→ **THE EXERCISE**:
Word for word, copy all the data and drop the pictures.

→ **DATA PROVIDED**:
───

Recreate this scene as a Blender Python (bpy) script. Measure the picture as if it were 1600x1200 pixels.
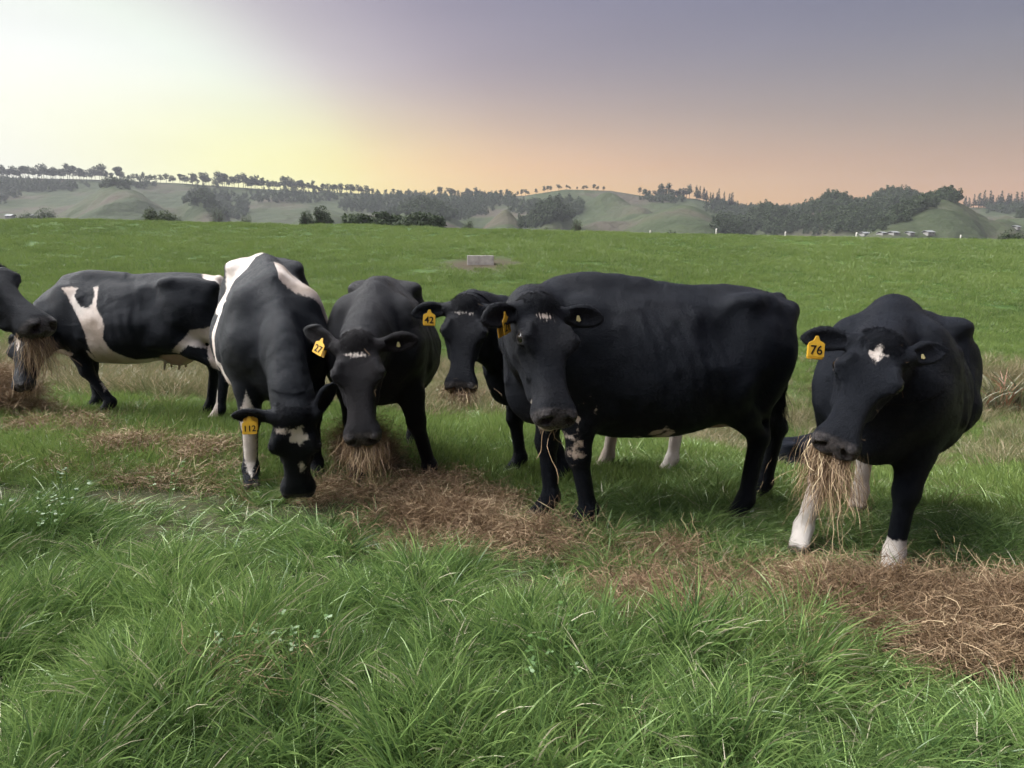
import bpy, math, random
import numpy as np
from mathutils import Vector, Matrix

for _o in list(bpy.data.objects):
    bpy.data.objects.remove(_o)
scene = bpy.context.scene
COL = scene.collection
rng = np.random.default_rng(7)
R = math.radians

# ------------------------------------------------------------------ camera
CAM_H = 1.5
FOC = 1155.0                      # focal length in pixels of a 1600 px wide frame
PITCH = math.atan(195 / FOC)
cam_d = bpy.data.cameras.new('camera')
cam_d.sensor_width = 36.0
cam_d.lens = 36.0 * FOC / 1600.0
cam_d.clip_start = 0.05
cam_d.clip_end = 9000
cam = bpy.data.objects.new('camera', cam_d)
COL.objects.link(cam)
cam.location = (0, 0, CAM_H)
cam.rotation_euler = (math.pi / 2 - PITCH, 0, 0)
scene.camera = cam
scene.render.resolution_x, scene.render.resolution_y = 1024, 768

# ------------------------------------------------------------------ sky
SUN_AZ, SUN_EL = R(-80), R(52)          # soft light out of the bright side of the sky
world = bpy.data.worlds.new('World')
scene.world = world
world.use_nodes = True
wn, wl = world.node_tree.nodes, world.node_tree.links
wn.clear()


def wnode(t, **kw):
    n = wn.new(t)
    for k, v in kw.items():
        setattr(n, k, v)
    return n


def srgb(r, g, b):
    def f(c):
        c /= 255.0
        return c / 12.92 if c <= 0.04045 else ((c + 0.055) / 1.055) ** 2.4
    return (f(r), f(g), f(b), 1.0)


def fill_ramp(ramp, stops):
    els = ramp.elements
    while len(els) > 1:
        els.remove(els[-1])
    els[0].position, els[0].color = stops[0][0], stops[0][1]
    for p, c in stops[1:]:
        e = els.new(p)
        e.color = c
    ramp.interpolation = 'B_SPLINE' if len(stops) > 3 else 'LINEAR'


tc = wnode('ShaderNodeTexCoord')
nrm = wnode('ShaderNodeVectorMath', operation='NORMALIZE')
wl.new(tc.outputs['Generated'], nrm.inputs[0])
sep = wnode('ShaderNodeSeparateXYZ')
wl.new(nrm.outputs[0], sep.inputs[0])
# lilac dusk dome: colour by elevation (0 = horizon, 1 = 45 degrees and above)
elev = wnode('ShaderNodeMath', operation='DIVIDE', use_clamp=True)
wl.new(sep.outputs['Z'], elev.inputs[0])
elev.inputs[1].default_value = 0.55
cool = wnode('ShaderNodeValToRGB')
fill_ramp(cool.color_ramp, [(0.0, srgb(212, 154, 112)), (0.13, srgb(202, 155, 120)), (0.23, srgb(170, 149, 134)), (0.34, srgb(139, 135, 138)),
                            (0.46, srgb(117, 119, 137)), (0.62, srgb(105, 111, 140)), (1.0, srgb(103, 110, 141))])
wl.new(elev.outputs[0], cool.inputs[0])
warm = wnode('ShaderNodeValToRGB')
fill_ramp(warm.color_ramp, [(0.0, srgb(296, 214, 112)), (0.14, srgb(290, 216, 126)), (0.24, srgb(240, 196, 154)), (0.35, srgb(198, 175, 164)),
                            (0.46, srgb(170, 159, 171)), (0.62, srgb(153, 148, 174)), (1.0, srgb(135, 137, 164))])
wl.new(elev.outputs[0], warm.inputs[0])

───

→ **EXERCISE SOLUTION**:
Recreate this scene as a Blender Python (bpy) script. Measure the picture as if it were 1600x1200 pixels.
import bpy, math, random
import numpy as np
from mathutils import Vector, Matrix

for _o in list(bpy.data.objects):
    bpy.data.objects.remove(_o)
scene = bpy.context.scene
COL = scene.collection
rng = np.random.default_rng(7)
R = math.radians

# ------------------------------------------------------------------ camera
CAM_H = 1.5
FOC = 1155.0                      # focal length in pixels of a 1600 px wide frame
PITCH = math.atan(195 / FOC)
cam_d = bpy.data.cameras.new('camera')
cam_d.sensor_width = 36.0
cam_d.lens = 36.0 * FOC / 1600.0
cam_d.clip_start = 0.05
cam_d.clip_end = 9000
cam = bpy.data.objects.new('camera', cam_d)
COL.objects.link(cam)
cam.location = (0, 0, CAM_H)
cam.rotation_euler = (math.pi / 2 - PITCH, 0, 0)
scene.camera = cam
scene.render.resolution_x, scene.render.resolution_y = 1024, 768

# ------------------------------------------------------------------ sky
SUN_AZ, SUN_EL = R(-80), R(52)          # soft light out of the bright side of the sky
world = bpy.data.worlds.new('World')
scene.world = world
world.use_nodes = True
wn, wl = world.node_tree.nodes, world.node_tree.links
wn.clear()


def wnode(t, **kw):
    n = wn.new(t)
    for k, v in kw.items():
        setattr(n, k, v)
    return n


def srgb(r, g, b):
    def f(c):
        c /= 255.0
        return c / 12.92 if c <= 0.04045 else ((c + 0.055) / 1.055) ** 2.4
    return (f(r), f(g), f(b), 1.0)


def fill_ramp(ramp, stops):
    els = ramp.elements
    while len(els) > 1:
        els.remove(els[-1])
    els[0].position, els[0].color = stops[0][0], stops[0][1]
    for p, c in stops[1:]:
        e = els.new(p)
        e.color = c
    ramp.interpolation = 'B_SPLINE' if len(stops) > 3 else 'LINEAR'


tc = wnode('ShaderNodeTexCoord')
nrm = wnode('ShaderNodeVectorMath', operation='NORMALIZE')
wl.new(tc.outputs['Generated'], nrm.inputs[0])
sep = wnode('ShaderNodeSeparateXYZ')
wl.new(nrm.outputs[0], sep.inputs[0])
# lilac dusk dome: colour by elevation (0 = horizon, 1 = 45 degrees and above)
elev = wnode('ShaderNodeMath', operation='DIVIDE', use_clamp=True)
wl.new(sep.outputs['Z'], elev.inputs[0])
elev.inputs[1].default_value = 0.55
cool = wnode('ShaderNodeValToRGB')
fill_ramp(cool.color_ramp, [(0.0, srgb(212, 154, 112)), (0.13, srgb(202, 155, 120)), (0.23, srgb(170, 149, 134)), (0.34, srgb(139, 135, 138)),
                            (0.46, srgb(117, 119, 137)), (0.62, srgb(105, 111, 140)), (1.0, srgb(103, 110, 141))])
wl.new(elev.outputs[0], cool.inputs[0])
warm = wnode('ShaderNodeValToRGB')
fill_ramp(warm.color_ramp, [(0.0, srgb(296, 214, 112)), (0.14, srgb(290, 216, 126)), (0.24, srgb(240, 196, 154)), (0.35, srgb(198, 175, 164)),
                            (0.46, srgb(170, 159, 171)), (0.62, srgb(153, 148, 174)), (1.0, srgb(135, 137, 164))])
wl.new(elev.outputs[0], warm.inputs[0])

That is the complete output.